Yep....and also they could be bald......and have a problem with it.
especially restaurants (around here it's usually ballcaps). I understand in some parts of the country, a cowboy hat is worn anywhere--I don't like that either, really. It's a lack of respect in my opinion. My friend's teenage son wore a ballcap to the doctor's office and was offended when the doctor, who was examining him, asked him to remove his cap during the exam! That's just not thinking! (Same goes for sunglasses, BTW, you are supposed to meet a person's eyes when you talk to them and how can you do that with sunglasses on?! It's for security purposes, too--issues above and beyond societal convention.)
It seems that those who obsess over men wearing hats inside are from authoritarian/conformist backgrounds. People like that scare me. People of my faith have been murdered and dispossessed by people like that, for millennia. The leaders of their religions tell them they are supposed to hate and kill us - and so they do - just because they're "supposed to". And they're "supposed to" be upset over men wearing hats indoors, or women not wearing hats here or there, or whatever... Same mentality.
I’m sorry, but it’s ludicrous to equate etiquette and social convention with religiously inspired murder.

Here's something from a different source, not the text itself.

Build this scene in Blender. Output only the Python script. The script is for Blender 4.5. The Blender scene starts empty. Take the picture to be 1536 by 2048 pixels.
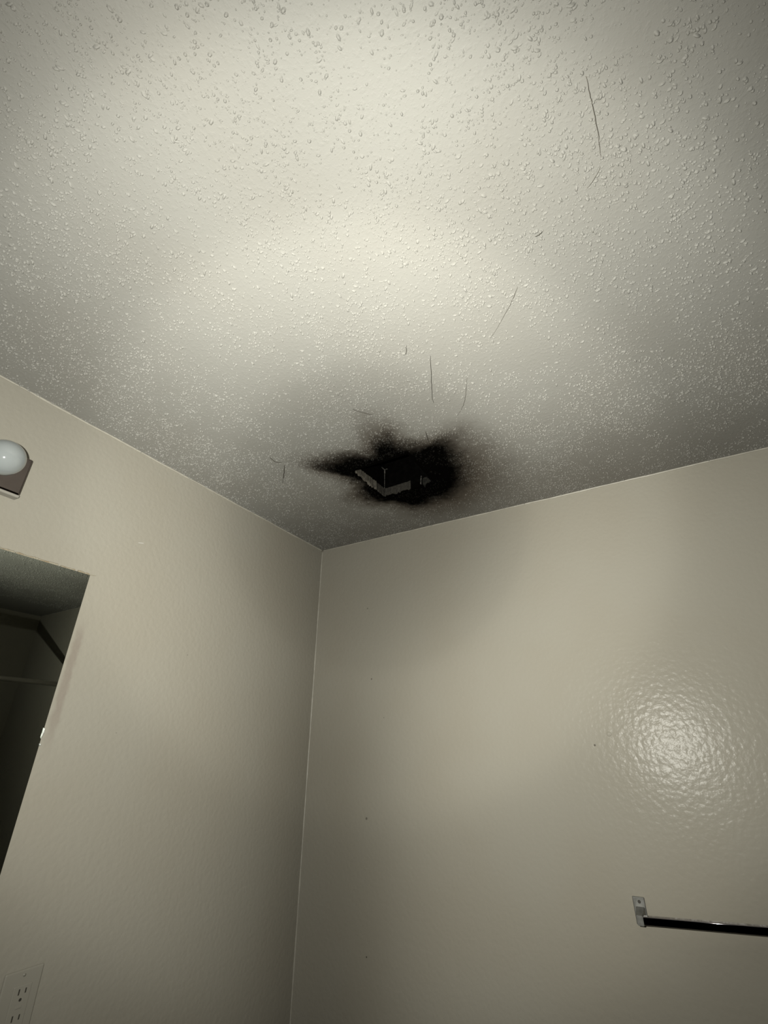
import bpy, bmesh, math, random
import numpy as np
from mathutils import Vector, Matrix

# ------------------------------------------------------------------ view, camera, light
sc = bpy.context.scene
sc.view_settings.view_transform = 'Standard'
sc.view_settings.look = 'None'
sc.view_settings.gamma = 1.0
sc.view_settings.use_curve_mapping = False
sc.view_settings.exposure = 0.0

CAM = Vector((1.26587, -1.59698, 1.62))
RGT = Vector((0.8630833, 0.5050361, 0.0050679))
UPV = Vector((0.2242726, -0.3922236, 0.8921112))
FWD = Vector((-0.4525362, 0.7688297, 0.4517874))
ROT = Matrix((RGT, UPV, -FWD)).transposed()
cd = bpy.data.cameras.new('camera')
cam = bpy.data.objects.new('camera', cd)
sc.collection.objects.link(cam)
cam.matrix_world = Matrix.Translation(CAM) @ ROT.to_4x4()
cd.sensor_fit = 'VERTICAL'
cd.sensor_height = 24.0
cd.lens = 947.433 / 2048 * 24.0
cd.clip_start = 0.01
sc.camera = cam

w = bpy.data.worlds.new('world')
sc.world = w
w.use_nodes = True
w.node_tree.nodes['Background'].inputs[0].default_value = (0, 0, 0, 1)
w.node_tree.nodes['Background'].inputs[1].default_value = 0.0

# the flash, held a hand's width to the left of the lens: a small lamp with a wide beam that fades to the sides
FLASH_POWER = 176.0
ld = bpy.data.lights.new('phone_flash', 'POINT')
ld.energy = FLASH_POWER
ld.color = (1.0, 0.985, 0.90)
ld.shadow_soft_size = 0.004
lo = bpy.data.objects.new('phone_flash', ld)
sc.collection.objects.link(lo)
BEAM = (FWD + 0.035 * RGT - 0.03 * UPV).normalized()
lo.matrix_world = Matrix.Translation(CAM + Vector((-.085, -.03, .045))) @ BEAM.to_track_quat('-Z', 'Y').to_matrix().to_4x4()
ld.use_nodes = True
nt = ld.node_tree
em = next(n for n in nt.nodes if n.type == 'EMISSION')
tc = nt.nodes.new('ShaderNodeTexCoord')
sx = nt.nodes.new('ShaderNodeSeparateXYZ')
nt.links.new(tc.outputs['Normal'], sx.inputs[0])
ac = nt.nodes.new('ShaderNodeMath'); ac.operation = 'MULTIPLY'; ac.inputs[1].default_value = -1.0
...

especially restaurants (around here it's usually ballcaps). I understand in some parts of the country, a cowboy hat is worn anywhere--I don't like that either, really. It's a lack of respect in my opinion. My friend's teenage son wore a ballcap to the doctor's office and was offended when the doctor, who was examining him, asked him to remove his cap during the exam! That's just not thinking! (Same goes for sunglasses, BTW, you are supposed to meet a person's eyes when you talk to them and how can you do that with sunglasses on?! It's for security purposes, too--issues above and beyond societal convention.)
About cowboy hats.....
At one time I showed AQHA horses.......cowboys tipped their hat to ladies and removed them when they should inside.
Personally, wearing a hat inside just feels plain weird. I almost always wear a hat outside though from October-April.